The value of $\Delta \gamma$ is calculated as shown below.

    $\Delta \gamma =\left(\gamma \left({\text{CO}}_{\text{2}},\text{g}\right)+2\times \gamma \left({\text{H}}_{\text{2}}\text{O},\text{g}\right)\right)-\left(\gamma \left({\text{CH}}_{\text{4}}\text{,}\text{g}\right)+2\times \gamma \left({\text{O}}_{\text{2}},\text{g}\right)\right)$

It is given that $\gamma \left({\text{CO}}_{\text{2}},\text{g}\right)$ is $-0.82\text{μJ}{\text{K}}^{-3}{\text{mol}}^{-1}$, $\gamma \left({\text{H}}_{\text{2}}\text{O},\text{g}\right)$ is $1.184\text{μJ}{\text{K}}^{-3}{\text{mol}}^{-1}$, $\gamma \left({\text{CH}}_{\text{4}}\text{,}\text{g}\right)$ is $-17.99\text{μJ}{\text{K}}^{-3}{\text{mol}}^{-1}$, $\gamma \left({\text{O}}_{\text{2}},\text{g}\right)$ is $-3.862\text{μJ}{\text{K}}^{-3}{\text{mol}}^{-1}$.
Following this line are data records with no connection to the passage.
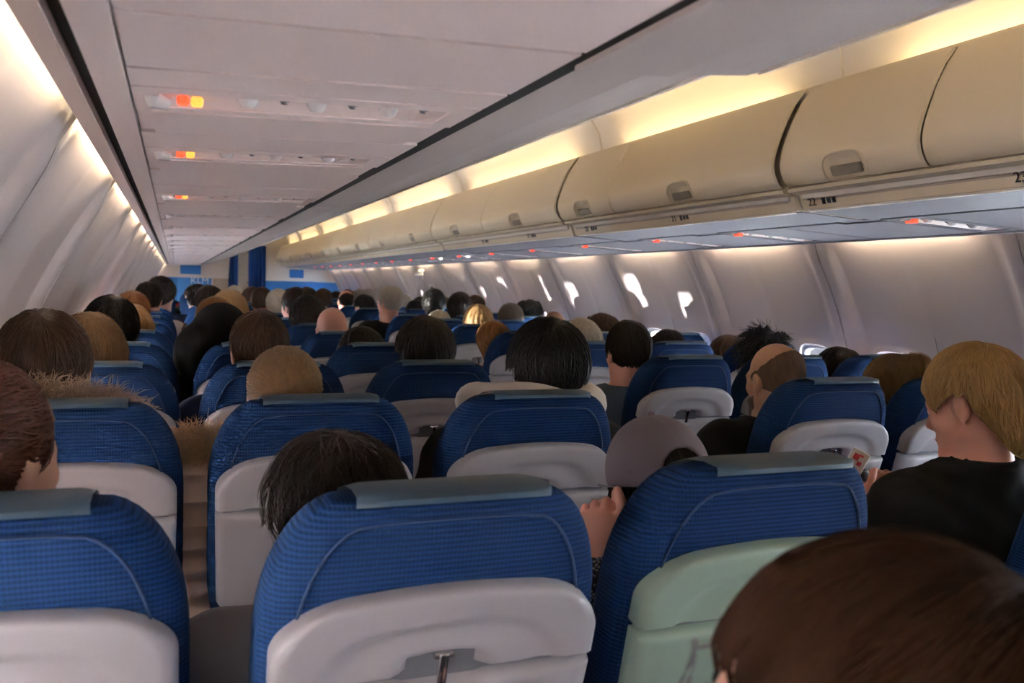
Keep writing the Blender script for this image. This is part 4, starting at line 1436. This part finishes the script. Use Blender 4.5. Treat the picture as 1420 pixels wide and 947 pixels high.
def person(x, y, ztop, label, body='ahead', hair=None, hc='dark', sk='fair', shirt='navy', group=None, body_me=None, R=None, shirt_me=None, trousers='denim', hair_me=None, eyes=False, rz=0.0):
    s = ztop / 1.322
    e = empty('person', (x, y, 0)); e.scale = (max(s, 0.97), max(s, 0.97), s); e.rotation_euler = (0, 0, rz)
    tag(e, label, 'person', group)
    if body_me is None: body_me, R = BODY[body]
    child('body', body_me, e, SKIN[sk])
    sh = shirt_me or SHIRT0
    child('shirt', sh, e, CL.get(shirt) or M[shirt])
    child('trousers', TROUS, e, CL[trousers])
    for q in (-1, 1): child('shoe', SHOE[q], e, CL['black'])
    if hair or hair_me:
        hm = hair_me or hair_mesh(hair)
        child('hair', hm, e, HAIRM[hc], head_mat(R))
    if eyes:
        for q in (-1, 1):
            bm = bmesh.new(); bmesh.ops.create_uvsphere(bm, u_segments=14, v_segments=10, radius=0.0118)
            me = mk('eye', bm, M['eye_white']); o = child('eye', me, e, M['eye_white'], head_mat(R) @ Matrix.Translation((q * 0.032, 0.0795, 0.001)))
            bm = bmesh.new(); bmesh.ops.create_uvsphere(bm, u_segments=12, v_segments=8, radius=0.0055); bmesh.ops.scale(bm, vec=(1, 0.4, 1), verts=bm.verts)
            child('iris', mk('iris', bm, M['iris']), o, M['iris'], Matrix.Translation((0, 0.0105, 0)))
        bm = bmesh.new(); tube(bm, [(-0.023, 0.091, -0.067), (-0.010, 0.0965, -0.064), (0, 0.0965, -0.0655), (0.010, 0.0965, -0.064), (0.023, 0.091, -0.067)], [0.002, 0.0042, 0.0045, 0.0042, 0.002], 8)
        child('mouth', mk('mouth', bm, M['lip']), e, M['lip'], head_mat(R))
        for q in (-1, 1):
            bm = bmesh.new(); tube(bm, [(q * 0.016, 0.089, 0.020), (q * 0.032, 0.089, 0.025), (q * 0.050, 0.076, 0.019)], [0.002, 0.003, 0.0015], 6)
            child('eyebrow', mk('eyebrow', bm, HAIRM[hc]), e, HAIRM[hc], head_mat(R))
    return e, R, s
# ------------------------------------------------------------------ the passengers
def pose(**k):
    J = dict(POSE); J.update(k); return J

def extra(name, F, par, m, M4=None):
    return child(name, F.mesh(name), par, m, M4)

def cap_mesh():
    F = Field((-0.14, -0.17, -0.06), (0.14, 0.15, 0.18), 0.0045)
    F.add([('e', (0, -0.010, 0.030), (0.090, 0.110, 0.112))])
    X, Y, Z = F.pts()
    ph = np.arctan2(X, Y + 0.01)
    F.D += (0.0016 * np.exp(-((np.mod(ph + PI / 6, PI / 3) - PI / 6) / 0.05) ** 2)).astype(np.float32) * 1.0
    F.D = np.maximum(F.D, -(Z - 0.012 + 0.06 * (Y + 0.01)) + 0 * X)
    inner = Field((-0.14, -0.17, -0.06), (0.14, 0.15, 0.18), 0.0045); inner.add([('e', (0, -0.010, 0.030), (0.076, 0.096, 0.098))])
    F.D = np.maximum(F.D, -inner.D)
    hole = Field((-0.14, -0.17, -0.06), (0.14, 0.15, 0.18), 0.0045); hole.add([('e', (0, -0.12, 0.020), (0.046, 0.06, 0.066))])
    F.D = np.maximum(F.D, -hole.D)
    return F.mesh('cap')

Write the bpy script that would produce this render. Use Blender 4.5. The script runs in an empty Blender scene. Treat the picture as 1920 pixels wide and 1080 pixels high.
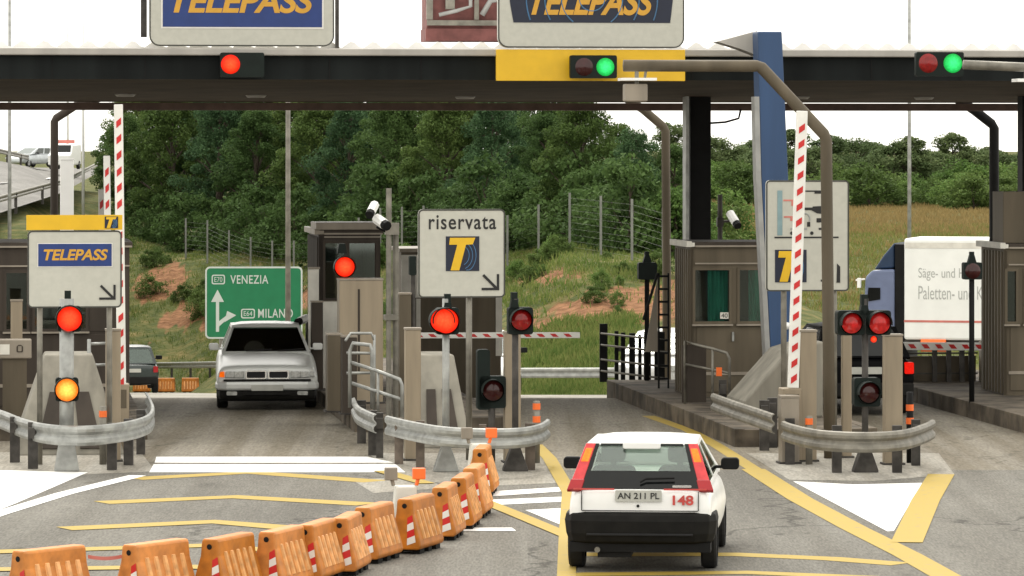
import bpy, bmesh, math, random
from mathutils import Vector, Matrix
R = math.radians
random.seed(7)
S = bpy.context.scene
COL = S.collection
# ------------------------------------------------------------------ camera / sky / sun
F, HZ, H = 8000.0, 273.0, 4.5          # focal length (px of a 1920 picture), horizon row, eye height
cam = bpy.data.cameras.new("camera"); co = bpy.data.objects.new("camera", cam); COL.objects.link(co)
co.location = (0, 0, H); co.rotation_euler = (R(90), 0, 0)
cam.sensor_width = 36; cam.lens = 36*F/1920; cam.shift_y = -(540-HZ)/1920
cam.clip_start = 1; cam.clip_end = 3000
S.camera = co
w = bpy.data.worlds.new("World"); S.world = w; w.use_nodes = True
nt = w.node_tree; bg = nt.nodes['Background']
sky = nt.nodes.new('ShaderNodeTexSky'); sky.sky_type = 'NISHITA'; sky.sun_disc = False
sky.sun_elevation = R(52); sky.sun_rotation = R(-12)
sky.air_density = 1.0; sky.dust_density = 4.0; sky.ozone_density = 1.0
hs = nt.nodes.new('ShaderNodeHueSaturation'); hs.inputs['Saturation'].default_value = 0.12
veil = nt.nodes.new('ShaderNodeMix'); veil.data_type = 'RGBA'; veil.inputs[0].default_value = .75   # overcast: a bright cloud layer over the sky
veil.inputs[7].default_value = (7.6, 7.35, 6.7, 1)
nt.links.new(sky.outputs[0], hs.inputs['Color']); nt.links.new(hs.outputs[0], veil.inputs[6]); nt.links.new(veil.outputs[2], bg.inputs[0])
bg.inputs[1].default_value = 0.15
sl = bpy.data.lights.new("sun", 'SUN'); so = bpy.data.objects.new("sun", sl); COL.objects.link(so)
sl.energy = 1.0; sl.angle = R(16); sl.color = (1, .95, .86)
so.rotation_euler = (R(-38), 0, R(12))
S.view_settings.view_transform = 'Standard'; S.view_settings.look = 'None'
S.view_settings.gamma = 1; S.view_settings.use_curve_mapping = False
S.view_settings.exposure = 0.95
# ------------------------------------------------------------------ helpers
AL = math.atan(.12)                    # the toll islands run a little to the left of the view
def gz(D):                             # road level: flat plaza, falling away behind the booths
    return 0.0 if D <= 76 else -.057*(min(D, 205)-76)
def at(px, D, z=None): return Vector(((px-960)*D/F, D, gz(D) if z is None else z))
def zz(py, D): return H-(py-HZ)*D/F
def G(px, py, z=0.0):
    D = F*(H-z)/(py-HZ); return Vector(((px-960)*D/F, D, z))
class MB:
    def __init__(s): s.v = []; s.f = []; s.m = []
    def add(s, vs, fs, m=0):
        o = len(s.v); s.v += [tuple(v) for v in vs]
        for f in fs: s.f.append(tuple(i+o for i in f)); s.m.append(m)
        return s
    def box(s, c, d, m=0, rz=0, rx=0):
        M_ = Matrix.Rotation(rz, 3, 'Z') @ Matrix.Rotation(rx, 3, 'X'); c = Vector(c)
        vs = [c+M_ @ Vector((x*d[0]/2, y*d[1]/2, z*d[2]/2)) for x in (-1, 1) for y in (-1, 1) for z in (-1, 1)]
        return s.add(vs, [(0,1,3,2),(4,6,7,5),(0,4,5,1),(2,3,7,6),(0,2,6,4),(1,5,7,3)], m)
    def span(s, x0, x1, y0, y1, z0, z1, m=0):
        return s.box(((x0+x1)/2, (y0+y1)/2, (z0+z1)/2), (abs(x1-x0), abs(y1-y0), abs(z1-z0)), m)
    def prism(s, poly, axis, a, b, m=0):
        def p(u, v, t): return {'y': (u, t, v), 'z': (u, v, t), 'x': (t, u, v)}[axis]
        n = len(poly); vs = [p(u, v, a) for u, v in poly]+[p(u, v, b) for u, v in poly]
        fs = [tuple(range(n)), tuple(range(2*n-1, n-1, -1))]+[(i, (i+1) % n, n+(i+1) % n, n+i) for i in range(n)]
        return s.add(vs, fs, m)
    def ring(s, po, pi, axis, a, b, m=0):
        def p(u, v, t): return {'y': (u, t, v), 'z': (u, v, t), 'x': (t, u, v)}[axis]
        n = len(po); vs = [p(*q, a) for q in po]+[p(*q, a) for q in pi]+[p(*q, b) for q in po]+[p(*q, b) for q in pi]
        fs = []
        for i in range(n):
            j = (i+1) % n
            fs += [(i, j, n+j, n+i), (2*n+i, 3*n+i, 3*n+j, 2*n+j), (i, 2*n+i, 2*n+j, j), (n+i, n+j, 3*n+j, 3*n+i)]
        return s.add(vs, fs, m)
    def tube(s, pts, r, n=8, m=0):
        pts = [Vector(p) for p in pts]; rs = r if isinstance(r, (list, tuple)) else [r]*len(pts)
        vs = []; fs = []; up = None
        for i, p in enumerate(pts):
            d = (pts[min(i+1, len(pts)-1)]-pts[max(i-1, 0)]).normalized()
            a = d.orthogonal().normalized() if up is None else (up-d*up.dot(d)).normalized()
            up = a; b = d.cross(a)
            vs += [p+(a*math.cos(2*math.pi*k/n)+b*math.sin(2*math.pi*k/n))*rs[i] for k in range(n)]
        for i in range(len(pts)-1):
            for k in range(n):
                l = (k+1) % n; fs.append((i*n+k, i*n+l, (i+1)*n+l, (i+1)*n+k))
        fs += [tuple(range(n-1, -1, -1)), tuple(range((len(pts)-1)*n, len(pts)*n))]
        return s.add(vs, fs, m)
    def lathe(s, prof, c, axis='y', n=20, m=0, a0=0, a1=2*math.pi):
        full = abs(a1-a0-2*math.pi) < 1e-6; cnt = n if full else n+1
        vs = []; c = Vector(c)
        for r, t in prof:
            for k in range(cnt):
                a = a0+(a1-a0)*k/n; u, v = r*math.cos(a), r*math.sin(a)
                vs.append(c+Vector({'y': (u, t, v), 'z': (u, v, t), 'x': (t, u, v)}[axis]))
        fs = []
        for i in range(len(prof)-1):
            for k in range(n):
                l = (k+1) % cnt; fs.append((i*cnt+k, i*cnt+l, (i+1)*cnt+l, (i+1)*cnt+k))
        return s.add(vs, fs, m)
    def sweep(s, path, prof, m=0):     # path of plan points (x,y,z); prof = closed list of (side, z)
        path = [Vector(p) for p in path]; n = len(prof); vs = []; fs = []
        for i, p in enumerate(path):
            d = path[min(i+1, len(path)-1)]-path[max(i-1, 0)]; d.z = 0; d.normalize()
            nn = Vector((d.y, -d.x, 0))
            vs += [p+nn*a+Vector((0, 0, b)) for a, b in prof]
        for i in range(len(path)-1):
            for k in range(n):
                l = (k+1) % n; fs.append((i*n+k, i*n+l, (i+1)*n+l, (i+1)*n+k))
        fs += [tuple(range(n)), tuple(range(len(vs)-1, len(vs)-n-1, -1))]
        return s.add(vs, fs, m)
    def build(s, name, mats, parent=None, loc=(0, 0, 0), rz=0, smooth=False, bevel=0, recalc=True, sub=0):
        me = bpy.data.meshes.new(name); me.from_pydata(s.v, [], s.f)
        mats = mats if isinstance(mats, (list, tuple)) else [mats]
        for k in mats: me.materials.append(k)
        if len(mats) > 1: me.polygons.foreach_set('material_index', s.m)
        if recalc:
            bm = bmesh.new(); bm.from_mesh(me); bmesh.ops.recalc_face_normals(bm, faces=bm.faces); bm.to_mesh(me); bm.free()
        if smooth:
            me.polygons.foreach_set('use_smooth', [True]*len(me.polygons))
        o = bpy.data.objects.new(name, me); COL.objects.link(o)
        o.location = loc; o.rotation_euler = (0, 0, rz)
        if parent: o.parent = parent
        if bevel:
            b = o.modifiers.new('bevel', 'BEVEL'); b.width = bevel; b.segments = 2; b.limit_method = 'ANGLE'
        if sub:
            b = o.modifiers.new('subd', 'SUBSURF'); b.levels = sub; b.render_levels = sub
        return o
def thing(name, label, cat, loc, rz=0, group=None):
    o = bpy.data.objects.new(name, None); COL.objects.link(o); o.empty_display_size = .3
    o.location = loc; o.rotation_euler = (0, 0, rz); o['label'] = label; o['category'] = cat
    if group: o['group'] = group
    return o
def tag(o, label, cat, group=None):
    o['label'] = label; o['category'] = cat
    if group: o['group'] = group
    return o
def struct(o): o['kind'] = 'structure'; return o
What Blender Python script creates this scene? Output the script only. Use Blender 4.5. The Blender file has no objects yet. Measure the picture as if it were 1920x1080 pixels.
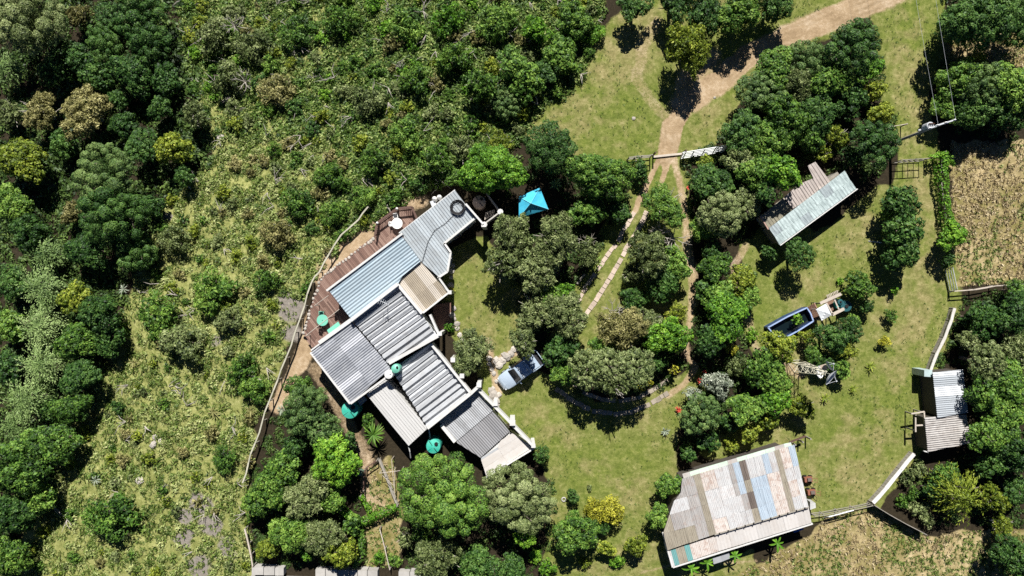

Hence, substitute these values in the above equation to calculate the value of $\Delta \gamma$.

  $\begin{array}{c}\Delta \gamma =\left(\begin{array}{c}\left(-0.82\text{μJ}{\text{K}}^{-3}{\text{mol}}^{-1}+2\times 1.184\text{μJ}{\text{K}}^{-3}{\text{mol}}^{-1}\right)-\\ \left(-17.99\text{μJ}{\text{K}}^{-3}{\text{mol}}^{-1}+2\times -3.862\text{μJ}{\text{K}}^{-3}{\text{mol}}^{-1}\right)\end{array}\right)\\ =27.2\text{62 μJ}{\text{K}}^{-3}{\text{mol}}^{-1}\end{array}$

The formula to calculate the standard enthalpy of combustion at a given temperature is,

  $\begin{array}{c}\Delta H_{\text{f}}^{\text{ο}}(T_2)=\Delta H_{\text{f}}^{\text{ο}}(T_1)+{\displaystyle \underset{T_1}{\overset{T_2}{\int }}{C}_{\text{p}}°}dT\\ =\Delta H_{\text{f}}^{\text{ο}}(T_1)+{\displaystyle \underset{T_1}{\overset{T_2}{\int }}\left(\Delta \alpha +\Delta \beta T+\Delta \gamma T^2\right)}dT\\ =\Delta H_{\text{f}}^{\text{ο}}(T_1)+\Delta \alpha \left(T_2-T_1\right)+\frac{1}{2}\Delta \beta \left(T_2^2-T_1^2\right)+\frac{1}{3}\Delta \gamma \left(T_2^3-T_1^3\right)\end{array}$

The value of $T_1$ is $298\text{K}$ and the value of $T_2$ is $500\text{K}$.

Substitute the values of $T_1$, $T_2$, $\Delta \alpha$, $\Delta \beta$, $\Delta \gamma$ in the above expression to calculate the standard enthalpy of formation at $500\text{K}$.

    $\begin{array}{c}\Delta H_{\text{f}}^{\text{ο}}(500\text{K})=\left(\begin{array}{c}-802.34\times {10}^3{\text{J mol}}^{-1}+21.68\text{J}{\text{K}}^{-1}{\text{mol}}^{-1}\left(500\text{K}-298\text{K}\right)\\ +\frac{1}{2}\times \left(-75.27\times {10}^3\text{J}{\text{K}}^{-2}{\text{mol}}^{-1}\right)\left({\left(500\text{K}\right)}^2-{\left(298\text{K}\right)}^2\right)\\ +\frac{1}{3}\times 27.262\times {10}^{-6}\text{J}{\text{K}}^{-3}{\text{mol}}^{-1}\left({\left(500\text{K}\right)}^3-{\left(298\text{K}\right)}^3\right)\end{array}\right)\\ =-797960.64+6066611460+895.433\\ =\underset{\_}{60.65\times 10^{8}Jmo{l}^{-1}}\end{array}$

Hence, the value of standard enthalpy of formation at $500\text{K}$ is $\underset{\_}{60.65\times 10^{8}Jmo{l}^{-1}}$.